Ecole Emilie-Tremblay currently has 58 students from Grades 7 to 12. McPhee said the consultant has predicted the new high school will have 73 students when it opens in 2021. That grows to 86 by 2024.

The minister didn’t have data on when the new school is expected to reach capacity according to the government’s numbers.

“We’re confident that this joint decision with the CSFY (Commission scolaire francophone du Yukon) and the department and others” will “accommodate what’s appropriate to meet the needs of the students and to stay within our fiscal means.”

The Liberals’ new numbers are noticeably different than the government report that the opposition is relying on.

That functional plan was completed in 2016. It calls for the high school to house a minimum of 200 students and have the option to expand.

According to the plan, the new high school will reach 149 students in Grades 7-12 by 2021-22. That number grows to 172 students by 2024-25, it says.

Those numbers consider census data, the federal government’s goal of increasing francophone immigration by four per cent and the increasing enrolment at Ecole Emilie Tremblay, the report says.

Ecole Emilie Tremblay has 231 students from kindergarten to Grade 6, according to a Department of Education enrolment report from January 2018.

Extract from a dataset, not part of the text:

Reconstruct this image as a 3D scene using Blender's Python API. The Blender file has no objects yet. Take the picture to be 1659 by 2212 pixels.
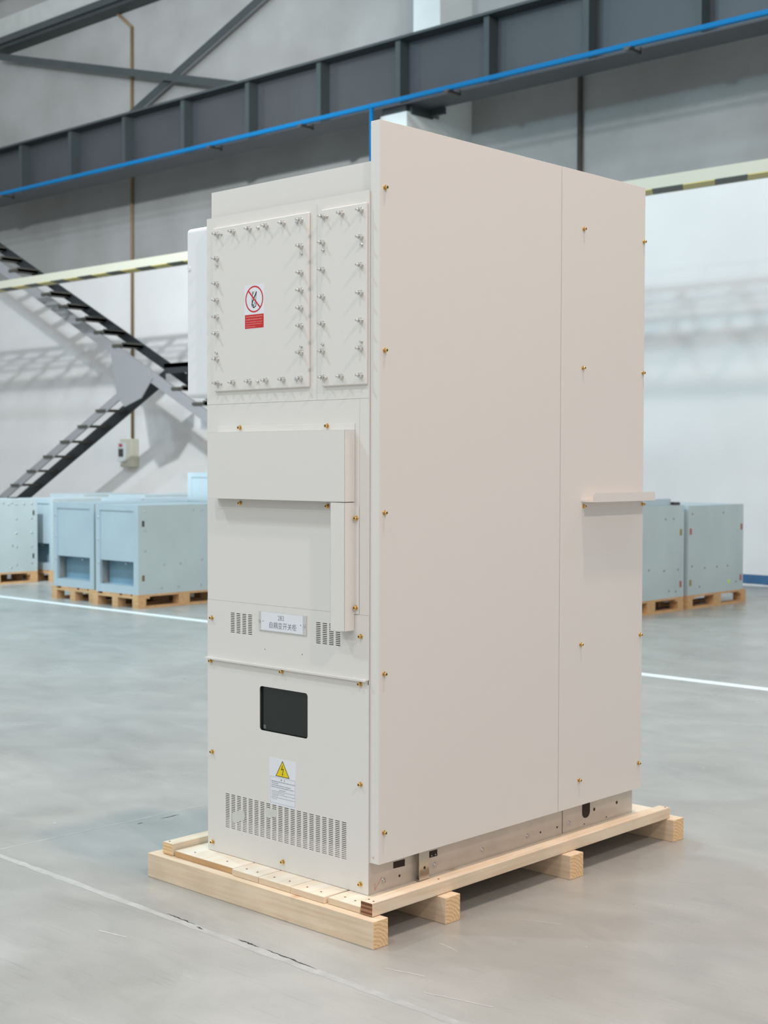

The French school board first sued the government in 2009 claiming the government was not meeting its requirements under the Canadian Charter of Rights and Freedoms.

At the time officials said students were leaving the French system for an English system in high school because of inadequate facilities.

When asked whether it was appropriate to use retention rates at a school some think is inadequate to predict future enrolment at a better facility, McPhee said the process used by the consultant “has been serving us well over a number of years.”

McPhee said the decision to go with a 150-student school was made based on projected enrolment numbers, the budget and the physical space, next to Riverdale’s F.H. Collins High School, where the new school will be going.

In a statement to the News, the Francophone school board said it was “very pleased” that the government had money in the budget this year for the school to proceed.

“This school will offer access to facilities that will allow us to offer programming that is equivalent to that found in other high schools in Whitehorse. The entire francophone community is looking forward to the construction of this badly needed secondary school and community centre.”

But even before shovels have gone into the ground, the statement notes that “even though the school being designed will have a capacity of 150 students, it will be possible in the future to contemplate an expansion when the school reaches its capacity.”

She acknowledged that the board is “keen to have the school as big as possible, but we also cannot have an empty school. We can’t have a school that has very few students in it and so this is a delicate balance, for sure.”

McPhee said she plans to table conceptual drawings for the new school in the legislative assembly on March 12.